My code was good. The users loved the site and had a lot of fun. It was active and efficient. Unsurprisingly, though, I never got the other 50% of my money. (Oh! That’s the business model!)

You know what though? The client got what she really wanted, which was to host a community of traders.

She didn’t make any money.

Your need is not their need

The thing about running a business, though, is that it’s not about what you want. It’s about what the clients or customers want.

That’s why, in the hopes of pinning down what my ideal clients want, I hosted a conference call with some truly awesome friends who agreed to help me talk though some very simple ideas. Pushing bits around? I love it to death. Finding clever solutions to complex software problems? That’s not just a lifestyle, it’s a hobby. Sharing some of my “just like home” aloogobi with the Punjabi guy? Fun and nutritious!

But that’s not the same as offering the things that real people (with real budgets!) want to pay real money for in the real world. Next Friday, I’m going to give examples of really dumb ideas that have been incredibly profitable for some of the smartest and hardest-working people I know.

Okay, that update turned out to be three Fridays later, and there’s only one really big example, but you should read it.

They’re not paying you to express your brilliance; they’re paying you to make stuff work, and often the simplest outcome is the best one. Tune in next time for more!

The plug at the end

You totally want to read more about dealing with Projects That Suck! And you will, if you get onto my eZine mailing list. That gets you a complete mailing about once a month, with articles and links and special offers that help you do your job, a vegetarian recipe now and then, and a quick note every week or so with something funny or interesting. Always spam-free, always entertaining and friendly.

4 thoughts on “The Power of Dumb Ideas I”

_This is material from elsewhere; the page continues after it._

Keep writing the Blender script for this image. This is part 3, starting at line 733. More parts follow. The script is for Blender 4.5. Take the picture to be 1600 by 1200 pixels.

  1. I wonder if the people in your examples *really* got what they wanted from those projects, or if they just convinced themselves that they got what they wanted after the fact. I’ve often seen people adjust their definition of success so that they can convince themselves that it was totally worth all the time and money.

    So I guess I’m wondering: did they really get what they wanted after all, or did they just rationalize it after the fact?

    Very interesting post.

  2. Hey Avonelle!

    In these stories, the overt goal was to make money, but the clients’ contrary actions indicated otherwise. On the surface, the projects failed. In actual business terms, they failed. In terms of maintaining a life narrative, well, the projects failed that way too, but only because the clients probably weren’t doing it consciously.

    It’s kind of like wanting to be a famous author, so you wear something that looks authorish and hang out with literary people and keep up with the New York Times book review and so on… but you rarely get around to any actual writing. You must not seriously want the book to get published, because if you really wanted that you’d behave differently. What you actually want is to feel ambitious and sophisticated, and in those terms it’s working.

    This is kind of related to (but not exactly the same thing as) what Mark Silver wrote about passion in business. “Surprisingly, your business can do better with less passion,” he says, because passion can be misleading.

    I guess I’m saying to be clear on why you’re in business, and why you want to do a certain project. If it scratches an itch or fulfills an emotional need, fine, but it works better if you’re clear about that. Maybe you have to start by giving yourself permission to say, if it’s true: “Self, it isn’t going to be profitable, but I really feel a need to [for example] host this community.” Instead of lying to yourself by saying, “Self, hosting this community will make me a lot of money in the long run” when the business reality doesn’t support it.

    Being clear with intentions is a big deal, but sometimes it’s kind of difficult.